Photography was the strongest area of the show. I loved the cover photo of the exhibition taken from Algerian artist Halida Boughnet’s acclaimed Pandora series. In Diner des Anonymes three children, black and white, inhabit the space around and under the dining table dressed with all the trappings of a bourgeois household. Noticeable is the lack of connection that exist between the figures.
Artist Amelia Ramanankirahina from Madagascar speaks in her series Family portrait”of unstable identity. Working with portraits of another era she covers the faces with a shroud like shape and the only identifiers left are the various old costumes worn by the figures.
Gopal Dagnogo ‘ paintings reference a hazy and chaotic world – almost dream like.
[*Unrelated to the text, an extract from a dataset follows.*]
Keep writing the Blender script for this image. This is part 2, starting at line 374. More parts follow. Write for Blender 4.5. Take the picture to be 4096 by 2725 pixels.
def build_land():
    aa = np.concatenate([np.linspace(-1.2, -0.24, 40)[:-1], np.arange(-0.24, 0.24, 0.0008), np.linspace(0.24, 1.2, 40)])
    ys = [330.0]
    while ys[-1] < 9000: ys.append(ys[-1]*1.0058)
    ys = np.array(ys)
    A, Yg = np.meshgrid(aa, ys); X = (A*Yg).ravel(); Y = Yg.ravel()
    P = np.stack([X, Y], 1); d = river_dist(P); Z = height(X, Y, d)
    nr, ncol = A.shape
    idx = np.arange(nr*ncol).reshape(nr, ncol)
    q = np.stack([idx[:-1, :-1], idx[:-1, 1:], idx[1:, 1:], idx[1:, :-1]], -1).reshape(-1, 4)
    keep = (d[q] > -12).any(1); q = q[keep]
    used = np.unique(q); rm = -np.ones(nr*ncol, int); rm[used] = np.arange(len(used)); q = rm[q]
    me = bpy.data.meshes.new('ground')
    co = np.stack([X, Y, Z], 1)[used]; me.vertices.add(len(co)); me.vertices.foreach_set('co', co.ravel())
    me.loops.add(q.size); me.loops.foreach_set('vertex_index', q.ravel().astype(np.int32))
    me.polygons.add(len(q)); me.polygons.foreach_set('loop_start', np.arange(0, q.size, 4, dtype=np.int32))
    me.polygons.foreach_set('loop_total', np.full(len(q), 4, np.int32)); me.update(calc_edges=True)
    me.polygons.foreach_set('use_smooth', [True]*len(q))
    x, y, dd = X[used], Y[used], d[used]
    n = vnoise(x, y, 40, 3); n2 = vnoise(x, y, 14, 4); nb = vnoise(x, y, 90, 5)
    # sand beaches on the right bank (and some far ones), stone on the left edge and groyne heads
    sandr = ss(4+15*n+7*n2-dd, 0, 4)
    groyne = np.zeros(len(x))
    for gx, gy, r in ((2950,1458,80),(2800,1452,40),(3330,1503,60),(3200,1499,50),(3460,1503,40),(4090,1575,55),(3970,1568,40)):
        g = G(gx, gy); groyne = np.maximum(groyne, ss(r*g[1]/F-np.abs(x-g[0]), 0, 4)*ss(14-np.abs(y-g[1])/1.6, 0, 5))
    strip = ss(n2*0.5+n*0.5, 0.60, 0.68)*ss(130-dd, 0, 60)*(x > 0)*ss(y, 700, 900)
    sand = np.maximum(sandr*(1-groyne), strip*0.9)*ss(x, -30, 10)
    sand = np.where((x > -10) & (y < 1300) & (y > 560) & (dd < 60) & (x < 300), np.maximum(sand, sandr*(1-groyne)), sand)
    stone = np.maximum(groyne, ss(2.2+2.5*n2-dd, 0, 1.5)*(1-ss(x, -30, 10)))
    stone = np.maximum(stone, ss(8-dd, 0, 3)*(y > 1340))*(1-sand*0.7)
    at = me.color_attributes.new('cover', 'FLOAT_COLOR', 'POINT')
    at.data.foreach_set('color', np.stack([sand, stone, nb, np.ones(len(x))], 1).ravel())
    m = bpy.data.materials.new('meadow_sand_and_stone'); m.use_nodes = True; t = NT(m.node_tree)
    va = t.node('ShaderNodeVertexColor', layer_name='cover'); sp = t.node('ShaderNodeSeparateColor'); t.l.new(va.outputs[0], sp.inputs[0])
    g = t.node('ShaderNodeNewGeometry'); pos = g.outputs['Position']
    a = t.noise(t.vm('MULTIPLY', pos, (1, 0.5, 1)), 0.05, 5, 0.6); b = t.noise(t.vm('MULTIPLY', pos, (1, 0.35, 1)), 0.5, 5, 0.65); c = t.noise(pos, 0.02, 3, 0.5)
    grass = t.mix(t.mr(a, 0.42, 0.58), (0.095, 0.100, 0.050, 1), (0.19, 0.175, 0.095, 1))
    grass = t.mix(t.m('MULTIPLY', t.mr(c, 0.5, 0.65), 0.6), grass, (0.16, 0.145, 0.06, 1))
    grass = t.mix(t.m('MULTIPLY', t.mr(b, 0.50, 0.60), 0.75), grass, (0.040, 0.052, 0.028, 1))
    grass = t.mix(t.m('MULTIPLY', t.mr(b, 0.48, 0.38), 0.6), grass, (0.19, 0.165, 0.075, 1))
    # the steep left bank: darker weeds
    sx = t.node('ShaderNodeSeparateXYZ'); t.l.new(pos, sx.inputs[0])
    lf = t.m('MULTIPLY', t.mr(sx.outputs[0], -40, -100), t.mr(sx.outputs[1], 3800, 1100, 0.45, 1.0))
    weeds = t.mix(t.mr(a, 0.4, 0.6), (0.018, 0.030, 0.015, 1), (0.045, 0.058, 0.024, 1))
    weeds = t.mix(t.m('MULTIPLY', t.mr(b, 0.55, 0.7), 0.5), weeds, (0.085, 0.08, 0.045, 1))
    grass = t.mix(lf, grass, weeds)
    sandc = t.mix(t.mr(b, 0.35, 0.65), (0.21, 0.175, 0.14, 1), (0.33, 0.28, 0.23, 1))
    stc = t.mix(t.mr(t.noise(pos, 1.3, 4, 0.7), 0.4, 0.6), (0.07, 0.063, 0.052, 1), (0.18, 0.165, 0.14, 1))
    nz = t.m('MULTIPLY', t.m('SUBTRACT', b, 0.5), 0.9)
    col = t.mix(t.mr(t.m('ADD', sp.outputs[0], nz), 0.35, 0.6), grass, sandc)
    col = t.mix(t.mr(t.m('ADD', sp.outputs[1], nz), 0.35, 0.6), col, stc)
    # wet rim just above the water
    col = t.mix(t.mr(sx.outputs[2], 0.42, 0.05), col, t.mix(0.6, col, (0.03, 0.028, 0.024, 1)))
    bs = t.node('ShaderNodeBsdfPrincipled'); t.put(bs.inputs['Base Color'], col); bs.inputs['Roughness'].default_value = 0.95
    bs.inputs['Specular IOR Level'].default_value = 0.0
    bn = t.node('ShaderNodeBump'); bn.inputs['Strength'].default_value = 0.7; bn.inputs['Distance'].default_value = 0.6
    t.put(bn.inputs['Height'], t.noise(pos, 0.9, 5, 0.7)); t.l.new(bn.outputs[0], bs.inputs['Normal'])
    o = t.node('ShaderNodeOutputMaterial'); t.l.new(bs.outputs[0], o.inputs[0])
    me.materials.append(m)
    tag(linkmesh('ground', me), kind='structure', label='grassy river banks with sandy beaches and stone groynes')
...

Elements of the modern world – signifiers of our consumer society such as sneakers, chairs, cans of food – merge with elements of the animal life into a poetic, instable, whole, teetering on the brink of chaos.
In a different vein, more overtly structured are the paintings and drawings of Uche Uzorka. Inspired by the processes of urban street culture he made this large abstract collage where white mask like shapes hover over the surface of the painting like white ghosts haunting the streets.
Some of the limitations of the show were the result of the constraints set by the gallerist; only two-dimensional works could be included and shipping costs had to be kept to a minimum. However I welcomed the opportunity of seeing work never shown in New York and new to me. Furthermore I commend the Richard Taittinger gallery for reaching out to a Nigerian curator instead of an American one. We need to truly get an African perspective and not a Western perspective of what is “good “art in Africa.